Video of Sue Krentz at source

A widow's plea
Mark Mardell | 16:00 UK time, Thursday, 5 August 2010

The first time I see Sue Krentz she's riding on a quad bike, a tool as indispensible to the modern rancher as a fleet-footed pony was to the cowboys who used to work the cattle in this part of southern Arizona.

Sue is short, compact, burnt by wind and sun, and looks as tough as they come. You have to be to run a huge ranch with around 600 head of cattle ranging over thousands of acres.

But this seemingly indomitable woman has become a lost spirit, bravely just about holding herself together.

She tells me: "My life has been broken and a piece is missing, Rob was the love of my life. We'd been married 33 years."

Rob Krentz was murdered on 28 March.

Police believe he unwittingly interrupted a gang smuggling drugs or people across the nearby border with Mexico.

Increasingly, those criminals guiding illegal immigrants across the border combine their trade in people with the trade in drugs. Increasingly, they are armed.

The police think Rob possibly came across a lone gang member returning home. This brutal murder was the last straw for many ranchers who have been increasingly worried about a new phase of illegal immigration.

Many see the governor's promotion of the new law aimed at harassing illegal immigrants out of the state as a direct result of this tragedy.

Sue tells me: "I am not bitter, I am frustrated." Then, correcting herself, says: "I am bitter. Yes I am. The violence is increasing and the individuals are becoming more aggressive and more desperate in some cases."

She repeatedly makes the point that her family and Rob's family and they themselves have helped many illegal immigrants over the year, whether by giving them water, or jobs, or helping them get paperwork to stay in the US.

"We have owned this ranch for 103 years we have probably helped a million people. Why this one? Why now? I just don't understand. This has ruined my safe haven, this has violated my family, this has changed my life forever. It's not fair."

Her cousin, standing beside her during the interview for moral support adds that he is 60 years old and he had not locked the front door until he was 40. The level of crime has been getting worse for 20 years and it's rising still.

Sue says the government must do more.

"Article four section four of the constiution says it is the duty of the government to protect us from invasion, foreign and domestic. All we are asking is to be safe and free and on our own land, on our own property.

"We have the right to demand that."

Given her husband's murder is widely thought to have prompted the desire for the new law in Arizona I ask her if she supports it. She says at the time it was first suggested "I couldn't get off the bed. I did not get off the bed. I did not vote for it, speak for it... but it's a tool to assist law enforcement".

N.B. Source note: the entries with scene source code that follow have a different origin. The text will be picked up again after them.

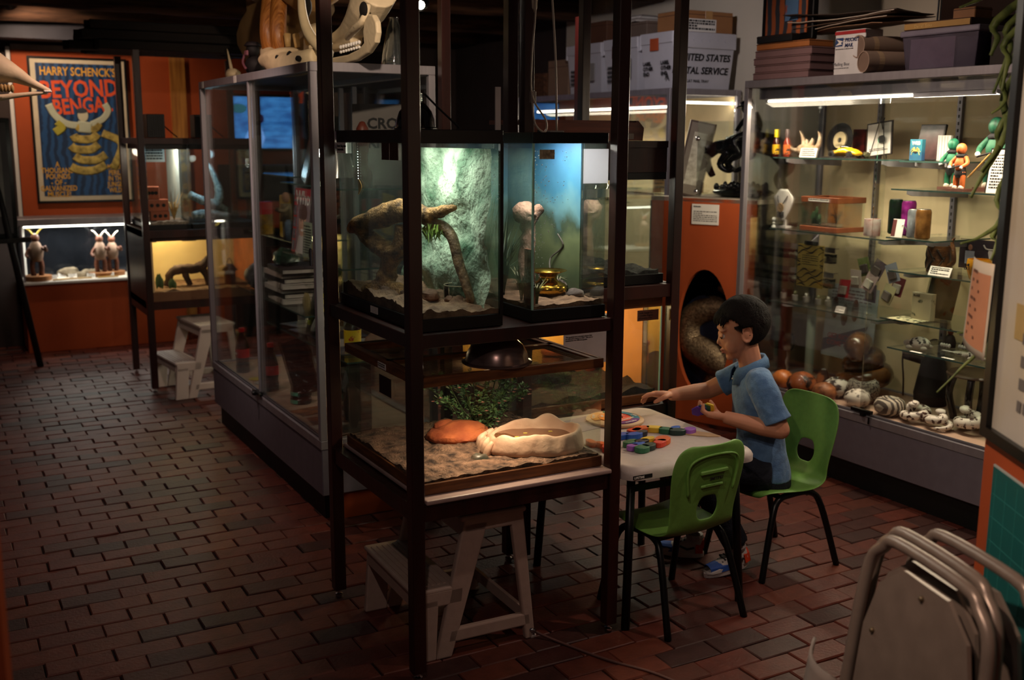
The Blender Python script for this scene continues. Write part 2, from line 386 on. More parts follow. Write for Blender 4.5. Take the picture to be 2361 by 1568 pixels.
# ================================================================== STANDS (mahogany post racks)
def stand(name, label, x0,x1,y0,y1, ztop, rails, s=.038, side=None, group='mahogany racks', feet=True):
    """posts centred on the four corners; rails: list of (z0,z1)"""
    t = thing(name, label, 'rack', (x0,y0,0), group=None)
    X, Y = x1-x0, y1-y0; h = s/2
    for (x,y) in ((0,0),(X,0),(0,Y),(X,Y)):
        p = B('post', WOOD, t, (x-h,x+h,y-h,y+h,.028,ztop), bevel=.002)
        if feet: MB().lathe([(.011,0),(.013,.004),(.013,.012),(.005,.014),(.005,.03)],10,TR(x,y,0)).build('levelling_foot', CHROME, p, ang=30)
    for z0,z1 in rails:
        for q in (0,Y): B('rail', WOOD, t, (h,X-h,q-.012,q+.012,z0,z1), bevel=.0015)
        for q in (0,X): B('rail', WOOD, t, (q-.012,q+.012,h,Y-h,z0,z1), bevel=.0015)
        B('shelf', WOOD, t, (.012,X-.012,.012,Y-.012,z1-.016,z1-.002))
    return t
S1 = stand('display_rack','tall dark mahogany rack in front holding three glass terrariums', 1.118,1.763,2.540,3.180, 2.12, [(.468,.519),(.952,.990)])
B('shelf_board', mat('pale_shelf_edge','#b49a94',.45,var=.06), S1, (.021,.628,-.026,.62,.5195,.533), bevel=.004, seg=2)
S2 = stand('display_rack','mahogany rack behind the white table with an amber lit tank', 1.805,2.440,3.145,3.780, 2.12, [(.468,.521),(.928,.976)])
S4 = stand('display_rack','far mahogany rack beside the film poster and small step stool', 1.150,1.830,6.450,7.060, 1.99, [(.499,.545),(.922,.968),(1.465,1.50)])
B('side_panel', WOOD, S4, (-.012,.0,.02,.59,.46,.965)); 
t = thing('wooden_post','single reddish wooden post standing behind the striped plank','post',(2.815,4.385,0))
B('shaft', mat('red_mahogany','#7a2f28',.35,col2='#571f1b',scale=3,stretch=(6,6,.6)), t, (-.024,.024,-.024,.024,.02,2.07), bevel=.002)
B('base_plate', WOOD, t, (-.15,.15,-.15,.15,0,.022), bevel=.004)

# ------------------------------------------------------------------ terrariums
def tank(name, label, x0,x1,y0,y1,z0,z1, trim, bt=.03, tt=.03, tw=.012, lid=True, glass=None, cat='terrarium', back=None, faces='xXyY'):
    t = thing(name, label, cat, (x0,y0,z0)); X,Y,Z = x1-x0, y1-y0, z1-z0; g = .004; glass = glass or TGLASS
    mb = MB()
    for a,b in ((0,bt),(Z-tt,Z)): pass
    def ring(a,b,nm):
        q = MB(); q.box(0,X,0,tw,a,b); q.box(0,X,Y-tw,Y,a,b); q.box(0,tw,tw,Y-tw,a,b); q.box(X-tw,X,tw,Y-tw,a,b); return q.build(nm, trim, t, bevel=.0015)
    ring(0,bt,'bottom_trim'); ring(Z-tt,Z,'top_trim')
    B('floor_pane', trim, t, (tw,X-tw,tw,Y-tw,.002,.008))
    i = .004
    for f in faces:
        b = {'y':(i,X-i,i,i+g,.01,Z-.004),'Y':(i,X-i,Y-i-g,Y-i,.01,Z-.004),'x':(i,i+g,i+g,Y-i-g,.01,Z-.004),'X':(X-i-g,X-i,i+g,Y-i-g,.01,Z-.004)}[f]
        B('glass_pane', glass, t, b)
    return t, X, Y, Z
def substrate(t, X, Y, h0, m, amp=.012, seed=0, pad=.01, nx=28, ny=28, sc_=9, fn=None, name='substrate', z0=.008, edge=0):
    mb = MB()
    def f(u,v):
        x = pad+(X-2*pad)*u; y = pad+(Y-2*pad)*v
        z = h0+amp*(nz((x*sc_,y*sc_,seed))+.5*nz((x*sc_*3,y*sc_*3,seed+4))+.25*nz((x*sc_*8,y*sc_*8,seed+7)))+(fn(x,y) if fn else 0)
        return (x,y,max(z,.012))
    mb.grid(nx,ny,f); top = [f(i/nx,j/ny) for j in range(ny+1) for i in range(nx+1)]
    # skirts down to the base
    def skirt(ids):
        k = len(mb.v)
        for i in ids: mb.v.append(mb.v[i])
        for i in ids: x,y,z = mb.v[i]; mb.v.append((x,y,z0))
        n = len(ids)
        for a in range(n-1): mb.f.append((k+a,k+a+1,k+n+a+1,k+n+a))
    W = nx+1
    skirt([i for i in range(W)]); skirt([ny*W+i for i in range(W)]); skirt([j*W for j in range(ny+1)]); skirt([j*W+nx for j in range(ny+1)])
    o = mb.build(name, m, t, ang=60); o['kind'] = 'stuff'; return o, f
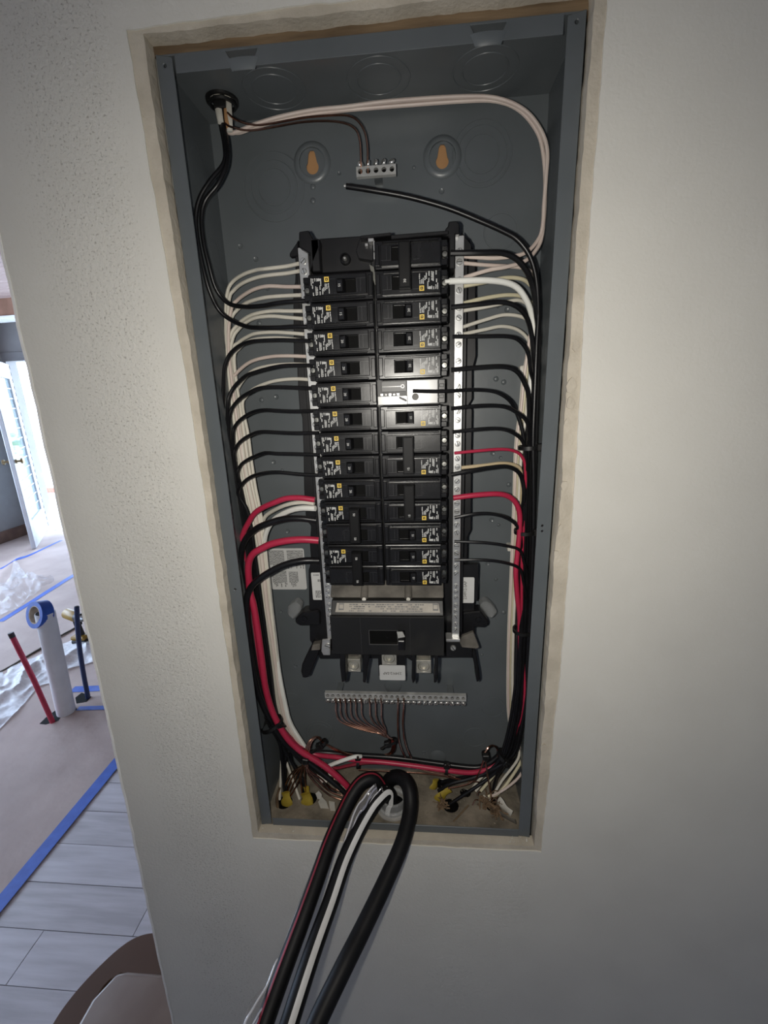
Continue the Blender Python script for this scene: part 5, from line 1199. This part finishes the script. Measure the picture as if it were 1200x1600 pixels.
film('plastic_film', 'clear wrinkled plastic film beside the red-striped cable', [(500, 1330, -.02), (482, 1370, -.045), (462, 1420, -.08), (445, 1470, -.11), (432, 1505, -.13), (412, 1545, -.15), (388, 1580, -.17), (376, 1610, -.18)], [(506, 1340, -.04), (494, 1378, -.055), (476, 1430, -.09), (460, 1480, -.115), (446, 1515, -.13), (428, 1560, -.15), (410, 1595, -.165), (398, 1625, -.18)], 2, .012)
film('plastic_film', 'clear wrinkled plastic film between the two striped cables', [(583, 1226, .026), (568, 1244, .016), (556, 1262, .006), (547, 1284, -.008), (537, 1312, -.024), (529, 1337, -.038)], [(607, 1232, .03), (592, 1250, .02), (578, 1268, .006), (565, 1290, -.010), (550, 1318, -.024), (538, 1345, -.04)], 5, .006)
# cut cable jackets standing in the floor holes
def jacket(label, pts, wd, mat, cat='cable jacket', name='cable_jacket_end', fl=.38, grp='cut cable jackets in the box floor'):
    P = crom([at(*q) for q in pts], 5)
    m = MB().tube(P, lambda t: wd * (1 - .22 * t) * (1 + .18 * math.sin(7 * t)), 8, caps=True, flat=fl); return obj(name, m, mat, smooth=True, label=label, cat=cat, group=grp)
jacket('yellow cable jacket in the leftmost floor hole', [(448, 1258, .030), (448, 1248, .030), (446, 1238, .032)], .0075, M_YJACK)
jacket('bright yellow cable jacket in the second floor hole', [(480, 1262, .034), (479, 1250, .034), (477, 1240, .036)], .0085, M_YJACK)
jacket('pointed yellow jacket flap behind the second floor hole', [(484, 1254, .040), (481, 1242, .040), (478, 1229, .042)], .0052, M_YJACK)
jacket('bright yellow jacket lying right of the thick cables', [(684, 1250, .046), (692, 1241, .046), (703, 1233, .048)], .0065, M_YJACK)
jacket('dull yellow jacket at the back right of the box floor', [(676, 1232, .058), (679, 1225, .060), (681, 1218, .062)], .0070, M_YJACK)
jacket('white cable jacket scrap in the lower right corner', [(779, 1250, .044), (788, 1261, .036), (800, 1272, .028)], .0085, M_WJACK)
def tuft(label, c0, c1, n, seed, spread):
    rn = random.Random(seed); m = MB(); A, Bv = at(*c0), at(*c1)
    m.tube(crom([A, A.lerp(Bv, .5) + Vector((0, 0, .003)), Bv], 4), lambda t: .0042 + .0016 * math.sin(9 * t), 7, flat=.7)
    for k in range(n):
        p = A.lerp(Bv, rn.random()); d = Vector((rn.uniform(-1, 1), rn.uniform(-1, .6), rn.uniform(-.1, .9))).normalized() * rn.uniform(.4, 1) * spread
        q = Vector((rn.uniform(-1, 1), rn.uniform(-1, 1), rn.uniform(-.6, .4))) * spread * .3
        P = crom([p, p + d * .5 + q, p + d], 4); P = [Vector((v.x, max(v.y, .004), max(v.z, B + .0025))) for v in P]
        m.tube(P, rn.uniform(.0004, .0011), 5)
    return obj('paper_filler', m, M_PAPERB, label=label, cat='paper filler', group='cut cable jackets in the box floor')
tuft('frayed brown paper filler tuft in the lower right of the box', (750, 1246, .046), (782, 1272, .030), 46, 4, .020)
tuft('frayed brown paper filler in the hole right of the thick cables', (688, 1264, .036), (694, 1250, .040), 26, 9, .014)
jacket('rusty brown filler behind the leftmost yellow jacket', [(434, 1262, .028), (433, 1245, .034), (438, 1228, .040)], .006, M_PAPERB, 'paper filler', 'paper_filler')
jacket('dark armoured sleeve lying in the lower right corner', [(768, 1262, .038), (780, 1270, .030), (796, 1280, .022), (806, 1284, .016)], .0042, M_SHELF, 'sleeve', 'cable_sleeve')
rnd = random.Random(77)
for i in range(12):
    x, y = 742 + rnd.uniform(0, 46), 1236 + rnd.uniform(0, 30); dx, dy = rnd.uniform(-10, 12), rnd.uniform(-4, 12)
    wire('fibre_strand', ['tangled','curled','bent','upper','lower','long','short','outer','inner','frayed','crossing','stray'][i] + ' brown fibre strand in the tuft at the lower right of the box floor', [(x, y, .043), (x + dx * .5, y + dy * .4 - 3, .040), (x + dx, y + dy, .036)], .0008, M_PAPERB if i % 3 else M_COP, 'loose fibre strands', 'fibre', sides=5)
wire('twig_strand', 'thin dark stick lying on the dusty box floor', [(704, 1288, .014), (716, 1276, .022), (732, 1258, .036)], .0011, M_WOOD, cat='stick', sides=5)
pg = [at(x, y, Y) for x, y, Y in ((497, 1243, .036), (503, 1252, .034), (512, 1268, .026), (521, 1277, .020), (500, 1262, .030), (495, 1252, .036))]
for i, (pts, lb) in enumerate((([(498, 1236), (503, 1242), (502, 1250), (496, 1248), (493, 1240)], 'small white paper tag between the yellow jackets and cables'), ([(503, 1246), (510, 1253), (515, 1268), (513, 1277), (503, 1268), (497, 1253)], 'larger white paper tag beside the red-striped cable'), ([(514, 1252), (523, 1254), (524, 1268), (519, 1276), (515, 1262)], 'creased white paper tag touching the red-striped cable'))):
    obj('paper_tag', pxplate(MB(), pts, .030 - i * .003, .0308 - i * .003), M_WJACK, label=lb, cat='paper tag', group='white paper tags')
m = MB(); rnd = random.Random(31)
for i in range(360):
    x = rnd.uniform(.010, .352) if i % 3 else rnd.uniform(.21, .345); y = rnd.uniform(.004, .094); s_ = rnd.uniform(.0005, .0017)
    c = Vector((x, y, B + .0017 + s_ * .3)); q = [c + Vector((rnd.uniform(-1, 1), rnd.uniform(-1, 1), rnd.uniform(-.3, .7))) * s_ for _ in range(4)]
    m.add(q, [(0, 1, 2), (0, 1, 3), (1, 2, 3), (0, 2, 3)])
obj('plaster_debris', m, pm('grit', (.17, .145, .11), (.33, .29, .23), 300, .9), kind='stuff', label='plaster crumbs and grit scattered on the box floor', cat='debris')
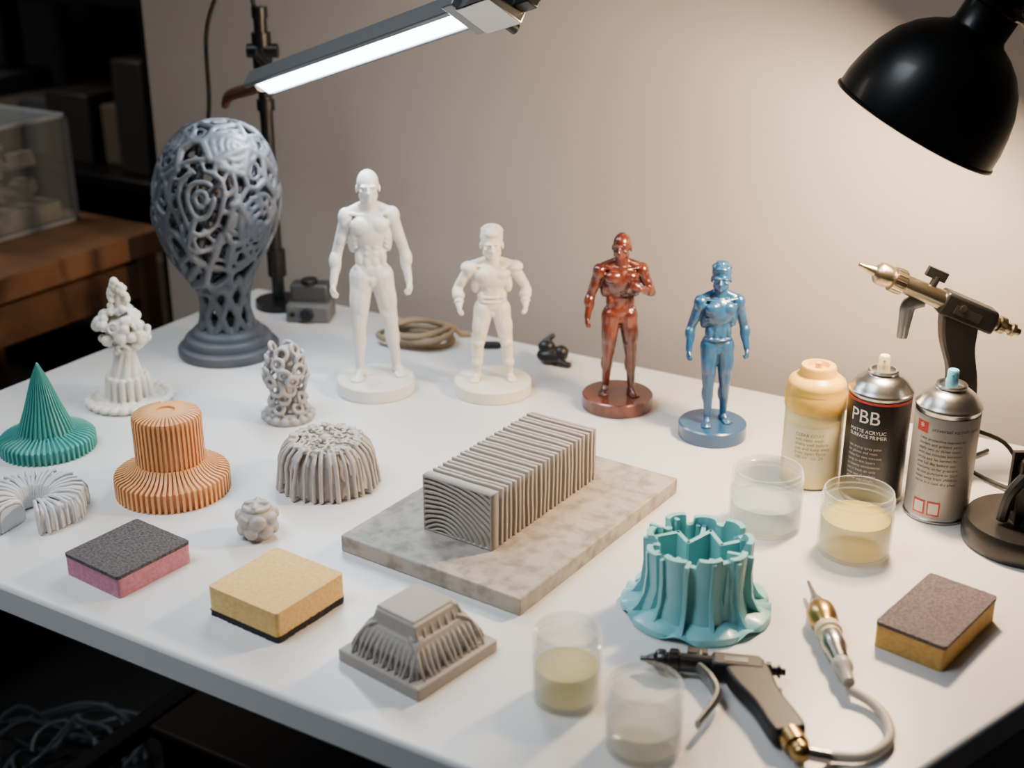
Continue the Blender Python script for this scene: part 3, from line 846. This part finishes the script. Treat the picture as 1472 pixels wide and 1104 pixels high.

She is angry that it is being portrayed as racist. It is clear she, Rob and many ranchers have long worked and lived alongside Mexicans and don't have any quarrel with them as such.

Her cousin tells a story of how Rob, when young, found an illegal immigrant in desperate straits and helped him. Over the years the man has become a prosperous ranch owner and respected neighbour.

She repeatedly breaks off, asking pleading questions. "What would you do?"

It's a genuine inquiry, not a rhetorical question, but I have no answer. How can anyone know? She asks: "What did we do? We did nothing wrong, we tried to be good."

Sue's main priority is to make sure that the government of the US uses all its might and technology to make the long border, nearly 2,000 miles, secure not just near the cities but along its length.

She has also thought deeply about all the issues that such immigration throws up.

Her cousin says: "It takes 10 to 15 years to get a green card. That doesn't let many through. So they are going to come across the fence. They should secure the border and then get a handle on that and make a system of immigration that is a lot simpler than we have today.

"It takes a college graduate and a lawyer to get citizenship papers or even a green card. That's why they are coming across the fence."

Sue blames the government of Mexico and other countries, as well.

"They should develop the economy, and provide jobs. No-one wants to leave their communities, their homelands. But they also want to be safe in their home and and their governments are failing to ensure that.

"And that is a sad part because they are forcing the people out of their country. But we can't sustain the damage that's been done to our family, the damage has been tremendous. It's here. It's real. And it's not fair."

As I leave she calls over her dog. But it won't come, and lurks close to the house. Its companion, Blue, was shot alongside Rob.

Sue looks at the animal with pity and says: "She just doesn't know what to do."